Avec la torture et le déplacement des populations, la guerre chimique est le dernier élément d’une série de brèches dans les engagements internationaux de la France que celle-ci a bafoués pour mener sa guerre coloniale.
La mémoire à vif de la guerre d’Algérie
Plus d’un demi-siècle après les combats, les parois des quelque 440 grottes identifiées sont toujours contaminées par les gaz toxiques. La guerre, toujours, se tient en embuscade, n’en finit pas de laisser béantes les plaies de l’histoire. En faisant toute la lumière sur cette page sombre de la décolonisation, le documentaire montre également tout à la fois la nécessité et la difficulté à travailler notre mémoire collective.

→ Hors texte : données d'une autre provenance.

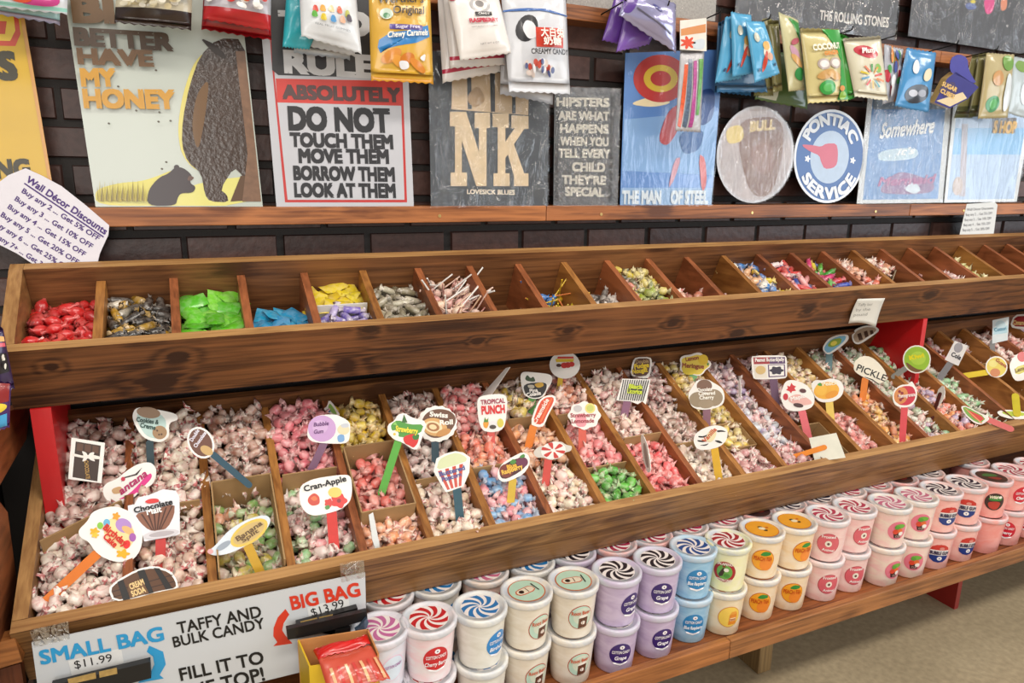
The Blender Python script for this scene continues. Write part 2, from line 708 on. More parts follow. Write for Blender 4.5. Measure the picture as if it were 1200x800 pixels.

L’accès aux comptes rendus d’opérations et aux documents d’état-major est extrêmement restreint (certaines archives sont même officiellement considérées comme « incommunicables à perpétuité ») et il a fallu aux deux auteurs partir en quête des archives nationales d’Outre-mer, de fonds privés, de courriers collectés chez des descendants pour pouvoir raconter et documenter ce scandale. D’abord expérimental en 1956, l’usage des gaz toxiques s’est généralisé sur l’ensemble de l’Algérie à partir de 1957, avec la création de la Brigade armes spéciales, mise en place à la faveur du plan Challe (du nom du général Maurice Challe).
Entre 8 000 et 10 000 opérations de ce type se seraient déroulées sur le sol algérien entre 1956 et 1962, des méthodes qui rappellent les « enfumades » auxquelles a eu recours le corps expéditionnaire français durant la conquête de l’Algérie au XIXe siècle.